On appeal it was argued that once the contract was terminated the dispute resolution procedure found in cl 47 fell away. In the course of his judgment Steytler J summarised the appellant's argument on this point in the following way (at par 36):
"… counsel for the appellant contended before us, as had been contended before the learned Master, that on the proper construction of cl 47 the only disputes which fall within its compass are disputes which take place during the continued existence of the contract. He submitted that in circumstances in which both parties are in agreement that the contract is at an end, albeit one claims lawfully to have terminated it and the other claims to have accepted an unlawful repudiation, there is no scope for the operation of cl 47."
His Honour went on to examine counsel's reasoning and various clauses of the general conditions which, it was submitted, supported this conclusion. His Honour rejected counsel's submission. He said (at par 40):
"The opening paragraph of cl 47.1 makes it plain that any dispute between the contractor and the principal which 'arises out of or in connection with the Contract' may be made the subject of arbitration. Those are words of the widest import and, on their plain meaning, encompass a dispute as to the circumstances of termination of the contract, regardless of whether or not the parties regard the contract as any longer being on foot."
It is clearly the case that in reaching this conclusion his Honour was dealing with the specific circumstances which applied in the case in question.
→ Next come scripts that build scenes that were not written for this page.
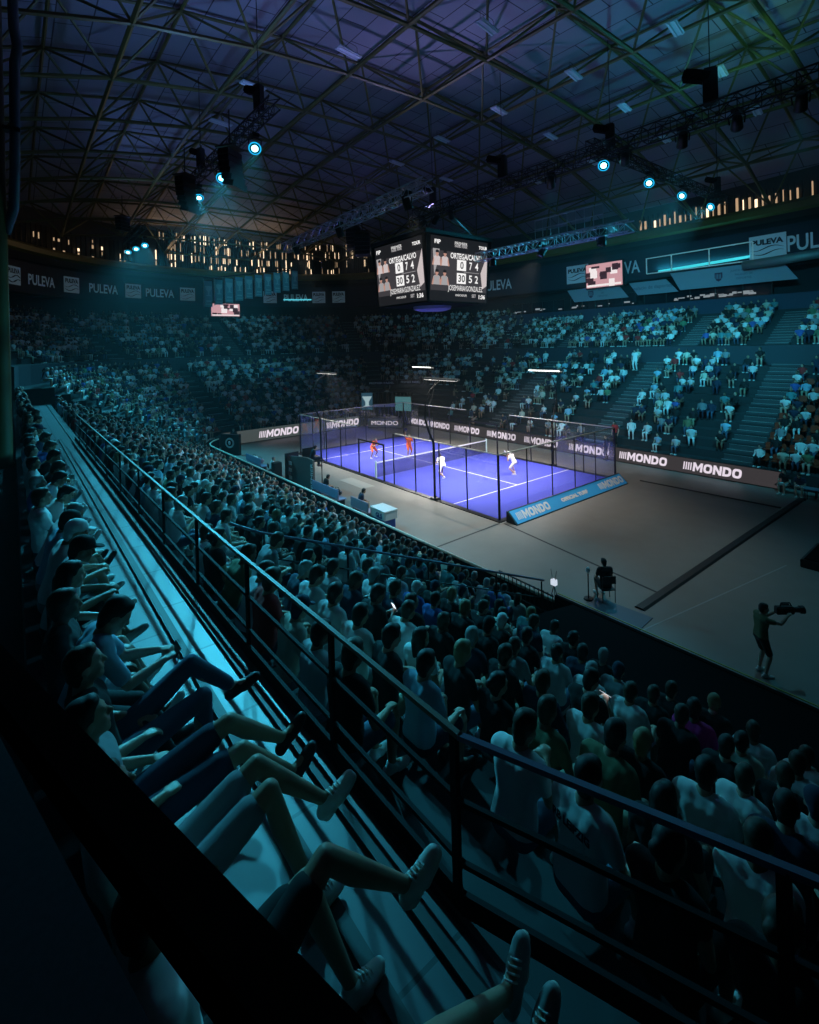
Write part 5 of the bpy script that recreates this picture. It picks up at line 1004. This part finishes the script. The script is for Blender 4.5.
for u, v, z, rz, sh, tr, lab in ((14.9, 22.75, 5.6, -1.6, 'white', 'white', 'person all in white standing at the top of the far aisle stairs'), (17.2, 14.1, 0, -2., 'black', 'black', 'steward in black standing by the far LED board at the court corner'), (-5.6, -3.3, 0, -.3, 'black', 'navy', 'steward in black standing by the black box with white emblem'), (17.35, 15.0, FZ, -1.8, 'red', 'black', 'person in red shirt standing behind the far LED board at the aisle')):
    person(STF, (u, v, z), rz, lab, None, 0, 0, sh, tr, 'white' if sh == 'white' else 'black')
# ================================================================== orange seats
def seat_proto():
    e = empty('stadium_seat', (0, 0, 0), label='x', cat='seat', group='orange plastic seats'); b = MB()
    b.box((.0, 0, .40), (.38, .42, .045)); b.build('seat_pan', ORANGE, e, world=False, bevel=.015)
    b = MB(); b.prism([(-.21, 0), (.21, 0), (.21, .26), (.15, .33), (-.15, .33), (-.21, .26)], (-.19, 0, .42), (0, 1, 0), (-.12, 0, 1), (-1, 0, 0), .03); b.build('seat_back', ORANGE, e, world=False, fix=True, bevel=.008)
    b = MB(); b.box((-.08, 0, .19), (.10, .10, .38)); b.build('bracket', BLACK, e, world=False); return e
sp = seat_proto(); first = True
for r in range(9):
    for k in range(7):
        s = ('far', 25.95 + .57 * k); d = .35 + DEP * r + .55; p, n = edge(s, d); z = FZ + FRISE * r; lab = 'orange plastic seat, %s row above the far corner bench, %s right of the aisle stairs' % (ORD[r], ORD[k]); rz = math.atan2(-n.y, -n.x)
        if first: sp.location = (p.x, p.y, z); sp.rotation_euler = (0, 0, rz); sp['label'] = lab; first = False
        else: copy_tree(sp, (p.x, p.y, z), rz, lab)
for r in range(5):
    st = .57 / (RC + .9 + DEP * r)
    for side in (-1, 1):
        for k in range(3 if side > 0 else 4):
            a = math.radians(-168) + side * ((.95 + .3) / (RC + .9 + DEP * r) + st * k); p, n = edge(('cn', a), .35 + DEP * r + .55)
            copy_tree(sp, (p.x, p.y, FZ + FRISE * r), math.atan2(-n.y, -n.x), 'orange red seat in the end stand, %s row, %s %s of the aisle stairs' % (ORD[r], ORD[k], 'left' if side > 0 else 'right'))
# ================================================================== the haze that hangs under the roof
m = bpy.data.materials.new('thin_haze'); m.use_nodes = True; nt = m.node_tree; nt.nodes.clear(); o_ = nt.nodes.new('ShaderNodeOutputMaterial'); vs_ = nt.nodes.new('ShaderNodeVolumeScatter'); vs_.inputs['Color'].default_value = (.9, .95, 1, 1); vs_.inputs['Density'].default_value = .0006; vs_.inputs['Anisotropy'].default_value = .45; nt.links.new(vs_.outputs[0], o_.inputs['Volume'])
b = MB(); b.box((3.5, 4.6, 12.3), (66, 53, 23.4)); o = b.build('haze', m); tag(o, 'thin stage haze hanging in the air of the arena', 'haze', kind='stuff')
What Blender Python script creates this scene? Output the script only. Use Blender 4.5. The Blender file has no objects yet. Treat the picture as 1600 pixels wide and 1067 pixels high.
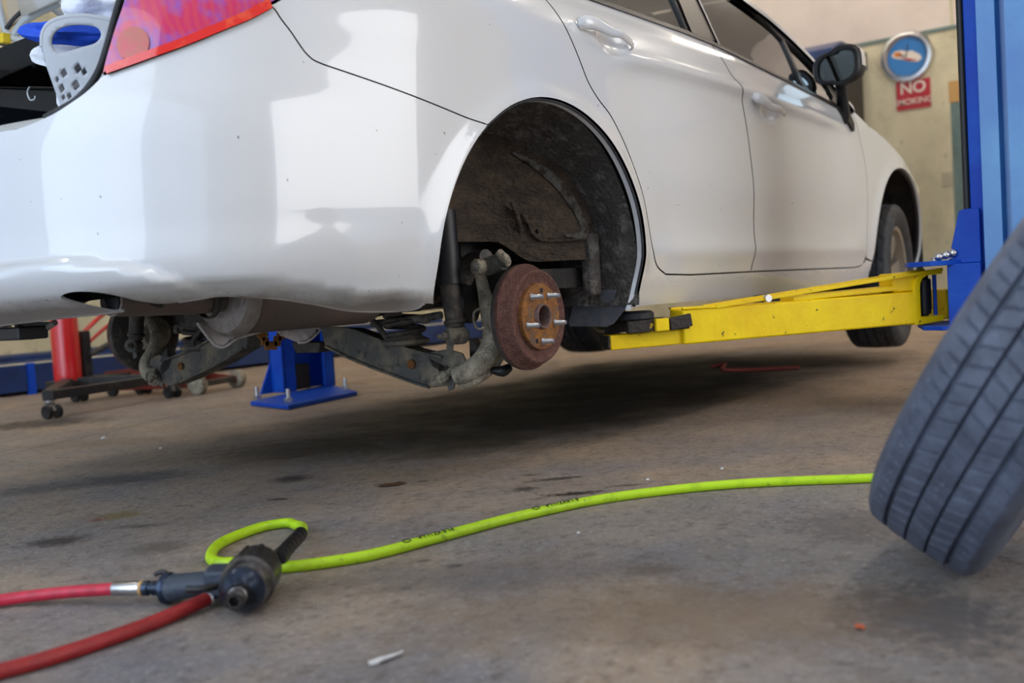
import bpy, bmesh, math, random
import numpy as np
from mathutils import Vector, Matrix
from mathutils.geometry import delaunay_2d_cdt
random.seed(7); rng = np.random.RandomState(3)
sc = bpy.context.scene
COL = sc.collection
PI = math.pi

# ------------------------------------------------------------------ camera
F_PX = 1578.4
CAM = np.array([-1.8278, -2.1451, 0.4197])
YAW, PITCH, ROLL = 0.64326, -0.049542, -0.061981
_f = np.array([math.cos(PITCH)*math.cos(YAW), math.cos(PITCH)*math.sin(YAW), math.sin(PITCH)])
_r = np.cross(_f, [0, 0, 1]); _r /= np.linalg.norm(_r); _u = np.cross(_r, _f)
cR = math.cos(ROLL)*_r + math.sin(ROLL)*_u
cU = -math.sin(ROLL)*_r + math.cos(ROLL)*_u
cam_d = bpy.data.cameras.new('camera'); cam = bpy.data.objects.new('camera', cam_d); COL.objects.link(cam)
cam.matrix_world = Matrix(((cR[0], cU[0], -_f[0], CAM[0]), (cR[1], cU[1], -_f[1], CAM[1]), (cR[2], cU[2], -_f[2], CAM[2]), (0, 0, 0, 1)))
cam_d.sensor_width = 36; cam_d.lens = F_PX*36/1600; cam_d.clip_start = .02; cam_d.clip_end = 100
cam_d.dof.use_dof = True; cam_d.dof.focus_distance = 2.25; cam_d.dof.aperture_fstop = 3.4
sc.camera = cam
sc.view_settings.view_transform = 'Standard'; sc.view_settings.look = 'None'
sc.view_settings.gamma = 1; sc.view_settings.use_curve_mapping = False
sc.view_settings.exposure = 0.0

# ------------------------------------------------------------------ world (overcast daylight outside the bay door)
w = bpy.data.worlds.new('world'); sc.world = w; w.use_nodes = True
bg = w.node_tree.nodes['Background']; bg.inputs[0].default_value = (.62, .76, 1, 1); bg.inputs[1].default_value = 1.2

def area(name, loc, target, sx, sy, power, col, spread=180):
    l = bpy.data.lights.new(name, 'AREA'); l.shape = 'RECTANGLE'; l.size = sx; l.size_y = sy; l.energy = power; l.color = col
    l.spread = math.radians(spread)
    o = bpy.data.objects.new(name, l); COL.objects.link(o); o.location = loc
    o.rotation_euler = (Vector(target)-Vector(loc)).to_track_quat('-Z', 'Z').to_euler(); return o
# daylight that comes in through the bay door behind the camera and through the side bay door
area('daylight_rear_door', (-5.05, -.2, 2.15), (0, -.2, 1.6), 11.4, 4.1, 350, (.71, .845, 1))
area('daylight_side_door', (1.5, -6.9, 2.2), (1.5, 0, 1.6), 4.5, 3.2, 150, (1, .94, .86))

# ------------------------------------------------------------------ pixel -> point on a known plane of the place
def ray(u, v): return _f + (u-800)/F_PX*cR - (v-533.5)/F_PX*cU
def atx(u, v, x): d = ray(u, v); return CAM + (x-CAM[0])/d[0]*d
def aty(u, v, y): d = ray(u, v); return CAM + (y-CAM[1])/d[1]*d
def atz(u, v, z): d = ray(u, v); return CAM + (z-CAM[2])/d[2]*d

# ------------------------------------------------------------------ materials
def mat(name, col, rough=.5, metal=0, coat=0, var=None, var2=None, bump=None, spec=.5, coord='Object', scale3=(1, 1, 1), coat_rough=.03):
    """var=(colour, noise scale, lo, hi[, detail]) mixes a second colour in by noise; bump=(scale, strength)"""
    m = bpy.data.materials.new(name); m.use_nodes = True; nt = m.node_tree; N = nt.nodes; L = nt.links
    b = N['Principled BSDF']; b.inputs['Base Color'].default_value = (*col, 1); b.inputs['Roughness'].default_value = rough
    b.inputs['Metallic'].default_value = metal; b.inputs['Coat Weight'].default_value = coat; b.inputs['Coat Roughness'].default_value = coat_rough
    b.inputs['Specular IOR Level'].default_value = spec
    tc = N.new('ShaderNodeTexCoord'); mp = N.new('ShaderNodeMapping'); L.new(tc.outputs[coord], mp.inputs[0]); mp.inputs['Scale'].default_value = scale3
    src = None
    for v in (var, var2):
        if not v: continue
        n = N.new('ShaderNodeTexNoise'); n.inputs['Scale'].default_value = v[1]; n.inputs['Detail'].default_value = v[4] if len(v) > 4 else 5
        n.inputs['Roughness'].default_value = .62; L.new(mp.outputs[0], n.inputs[0])
        r = N.new('ShaderNodeMapRange'); r.inputs[1].default_value = v[2]; r.inputs[2].default_value = v[3]; L.new(n.outputs[0], r.inputs[0])
        mx = N.new('ShaderNodeMix'); mx.data_type = 'RGBA'; L.new(r.outputs[0], mx.inputs[0])
        if src is None: mx.inputs[6].default_value = (*col, 1)
        else: L.new(src, mx.inputs[6])
        mx.inputs[7].default_value = (*v[0], 1); src = mx.outputs[2]
    if src is not None: L.new(src, b.inputs['Base Color'])
    if bump:
        n = N.new('ShaderNodeTexNoise'); n.inputs['Scale'].default_value = bump[0]; n.inputs['Detail'].default_value = 4; L.new(mp.outputs[0], n.inputs[0])
        bp = N.new('ShaderNodeBump'); bp.inputs['Strength'].default_value = bump[1]; bp.inputs['Distance'].default_value = .01
        L.new(n.outputs[0], bp.inputs['Height']); L.new(bp.outputs[0], b.inputs['Normal'])
    return m

def rgb(r, g, b):
    f = lambda c: (c/255/12.92 if c/255 <= .04045 else ((c/255+.055)/1.055)**2.4)
    return (f(r), f(g), f(b))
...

But in my view the way that the argument was framed by counsel and the fact that it was comprehensively rejected by the court make it plain that the dispute resolution provisions of cl 47 survive the termination of the contract. It may be that cl 47 survives for all purposes. At present it is unnecessary to decide that question. But in a situation such as this where the dispute clearly "arises out of or in connection with the contract" then the reasoning of the Full Court applies and the dispute resolution procedure is applicable.
Having reached that conclusion it is apparent that the defendant's application should succeed. The question then is whether the action ought be stayed or struck out. In my view it ought be struck out. Clause 47 provides, in effect, a condition precedent to the institution of proceedings. The plaintiff was contractually bound to comply with the requirement to negotiate and not to issue proceedings until it had done so. On that basis I think it appropriate that the writ be struck out and there be judgment for the defendant.
I will hear the parties as to the precise form of the orders.